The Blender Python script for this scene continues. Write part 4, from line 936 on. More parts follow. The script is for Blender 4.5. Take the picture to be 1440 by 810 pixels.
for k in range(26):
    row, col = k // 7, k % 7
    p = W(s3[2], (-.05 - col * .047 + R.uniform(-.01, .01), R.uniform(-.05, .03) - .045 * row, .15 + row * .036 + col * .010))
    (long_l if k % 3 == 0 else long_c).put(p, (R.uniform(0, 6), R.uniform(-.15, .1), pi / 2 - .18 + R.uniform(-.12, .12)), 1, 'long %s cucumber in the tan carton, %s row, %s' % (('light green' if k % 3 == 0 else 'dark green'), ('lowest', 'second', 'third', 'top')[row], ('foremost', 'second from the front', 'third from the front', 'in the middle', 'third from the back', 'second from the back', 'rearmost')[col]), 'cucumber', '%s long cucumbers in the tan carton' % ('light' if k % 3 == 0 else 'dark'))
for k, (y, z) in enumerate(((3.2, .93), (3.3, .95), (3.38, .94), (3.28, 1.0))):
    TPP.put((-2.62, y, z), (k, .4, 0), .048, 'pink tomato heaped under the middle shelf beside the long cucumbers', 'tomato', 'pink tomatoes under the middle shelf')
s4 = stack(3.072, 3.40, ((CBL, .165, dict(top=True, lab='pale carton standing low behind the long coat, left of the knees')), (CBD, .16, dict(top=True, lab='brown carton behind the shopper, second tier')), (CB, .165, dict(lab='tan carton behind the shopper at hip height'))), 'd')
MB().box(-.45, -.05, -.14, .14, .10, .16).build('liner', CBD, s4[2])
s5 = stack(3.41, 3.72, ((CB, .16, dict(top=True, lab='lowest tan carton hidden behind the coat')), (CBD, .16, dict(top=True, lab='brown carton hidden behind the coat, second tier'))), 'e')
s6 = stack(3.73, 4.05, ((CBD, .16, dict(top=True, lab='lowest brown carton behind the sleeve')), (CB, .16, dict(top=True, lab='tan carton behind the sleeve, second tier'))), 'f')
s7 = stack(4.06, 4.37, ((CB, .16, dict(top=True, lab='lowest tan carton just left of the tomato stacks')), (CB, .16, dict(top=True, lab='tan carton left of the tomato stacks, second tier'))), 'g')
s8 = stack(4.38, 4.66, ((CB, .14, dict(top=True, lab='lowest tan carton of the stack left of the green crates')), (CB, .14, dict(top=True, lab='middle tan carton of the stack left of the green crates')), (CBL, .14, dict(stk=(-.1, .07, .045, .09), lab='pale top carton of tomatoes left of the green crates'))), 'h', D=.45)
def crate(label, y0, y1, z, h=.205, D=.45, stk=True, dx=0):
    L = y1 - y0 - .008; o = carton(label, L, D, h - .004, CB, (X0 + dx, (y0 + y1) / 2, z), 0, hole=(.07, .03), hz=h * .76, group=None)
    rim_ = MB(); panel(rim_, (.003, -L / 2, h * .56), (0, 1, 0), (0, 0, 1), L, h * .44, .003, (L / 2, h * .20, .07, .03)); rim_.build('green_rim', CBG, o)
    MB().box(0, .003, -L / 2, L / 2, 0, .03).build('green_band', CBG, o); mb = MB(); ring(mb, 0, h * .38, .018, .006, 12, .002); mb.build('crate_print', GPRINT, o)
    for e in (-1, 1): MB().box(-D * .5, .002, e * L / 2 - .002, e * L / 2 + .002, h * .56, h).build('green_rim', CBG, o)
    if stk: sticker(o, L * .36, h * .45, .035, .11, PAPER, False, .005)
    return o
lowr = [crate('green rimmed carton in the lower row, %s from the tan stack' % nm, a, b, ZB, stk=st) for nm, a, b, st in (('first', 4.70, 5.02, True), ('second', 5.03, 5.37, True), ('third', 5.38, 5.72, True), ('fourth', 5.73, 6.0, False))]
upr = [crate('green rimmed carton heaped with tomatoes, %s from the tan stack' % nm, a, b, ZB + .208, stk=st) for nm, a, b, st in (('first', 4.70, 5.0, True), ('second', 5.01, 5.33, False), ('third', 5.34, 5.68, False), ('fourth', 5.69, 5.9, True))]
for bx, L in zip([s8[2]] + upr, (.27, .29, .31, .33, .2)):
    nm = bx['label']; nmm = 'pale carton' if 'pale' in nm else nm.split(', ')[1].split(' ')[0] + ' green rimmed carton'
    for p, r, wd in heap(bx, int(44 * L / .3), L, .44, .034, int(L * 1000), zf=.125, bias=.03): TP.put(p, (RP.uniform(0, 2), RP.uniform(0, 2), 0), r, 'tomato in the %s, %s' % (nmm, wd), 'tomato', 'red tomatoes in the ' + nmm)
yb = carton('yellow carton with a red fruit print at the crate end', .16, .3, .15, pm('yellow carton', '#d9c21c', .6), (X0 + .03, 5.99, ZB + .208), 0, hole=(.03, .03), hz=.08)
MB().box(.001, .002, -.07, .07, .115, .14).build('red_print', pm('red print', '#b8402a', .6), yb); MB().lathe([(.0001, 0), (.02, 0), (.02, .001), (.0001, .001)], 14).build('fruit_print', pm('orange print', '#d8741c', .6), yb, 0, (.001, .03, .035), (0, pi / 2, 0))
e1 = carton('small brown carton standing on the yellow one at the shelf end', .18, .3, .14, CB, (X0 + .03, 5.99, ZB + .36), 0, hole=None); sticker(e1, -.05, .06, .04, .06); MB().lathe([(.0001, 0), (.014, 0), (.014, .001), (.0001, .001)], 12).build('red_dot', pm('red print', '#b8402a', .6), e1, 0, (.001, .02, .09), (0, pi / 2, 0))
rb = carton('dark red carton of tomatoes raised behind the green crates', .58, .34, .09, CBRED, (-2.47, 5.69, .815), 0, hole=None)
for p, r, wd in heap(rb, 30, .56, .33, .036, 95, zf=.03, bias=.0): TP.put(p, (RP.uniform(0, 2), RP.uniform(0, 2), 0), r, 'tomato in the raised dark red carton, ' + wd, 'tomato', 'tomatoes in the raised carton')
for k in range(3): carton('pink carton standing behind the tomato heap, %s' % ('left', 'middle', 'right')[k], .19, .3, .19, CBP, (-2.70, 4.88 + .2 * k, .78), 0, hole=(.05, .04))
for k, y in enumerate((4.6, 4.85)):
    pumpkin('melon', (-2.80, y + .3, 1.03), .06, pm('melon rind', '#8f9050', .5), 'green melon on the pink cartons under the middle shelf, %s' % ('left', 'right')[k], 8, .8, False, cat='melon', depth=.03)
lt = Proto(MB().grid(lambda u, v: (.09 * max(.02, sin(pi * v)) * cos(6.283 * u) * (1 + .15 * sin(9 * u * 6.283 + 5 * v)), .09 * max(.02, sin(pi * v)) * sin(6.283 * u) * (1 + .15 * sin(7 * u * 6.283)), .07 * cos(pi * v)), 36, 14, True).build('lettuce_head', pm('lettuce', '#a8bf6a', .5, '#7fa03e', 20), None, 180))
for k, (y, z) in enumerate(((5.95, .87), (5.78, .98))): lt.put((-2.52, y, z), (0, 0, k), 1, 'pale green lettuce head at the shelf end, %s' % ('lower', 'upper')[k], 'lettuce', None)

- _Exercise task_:
Which lines in the data above contain "from"? Show each one.

- _Written solution_:
The Blender Python script for this scene continues. Write part 4, from line 936 on. More parts follow. The script is for Blender 4.5. Take the picture to be 1440 by 810 pixels.
    (long_l if k % 3 == 0 else long_c).put(p, (R.uniform(0, 6), R.uniform(-.15, .1), pi / 2 - .18 + R.uniform(-.12, .12)), 1, 'long %s cucumber in the tan carton, %s row, %s' % (('light green' if k % 3 == 0 else 'dark green'), ('lowest', 'second', 'third', 'top')[row], ('foremost', 'second from the front', 'third from the front', 'in the middle', 'third from the back', 'second from the back', 'rearmost')[col]), 'cucumber', '%s long cucumbers in the tan carton' % ('light' if k % 3 == 0 else 'dark'))
lowr = [crate('green rimmed carton in the lower row, %s from the tan stack' % nm, a, b, ZB, stk=st) for nm, a, b, st in (('first', 4.70, 5.02, True), ('second', 5.03, 5.37, True), ('third', 5.38, 5.72, True), ('fourth', 5.73, 6.0, False))]
upr = [crate('green rimmed carton heaped with tomatoes, %s from the tan stack' % nm, a, b, ZB + .208, stk=st) for nm, a, b, st in (('first', 4.70, 5.0, True), ('second', 5.01, 5.33, False), ('third', 5.34, 5.68, False), ('fourth', 5.69, 5.9, True))]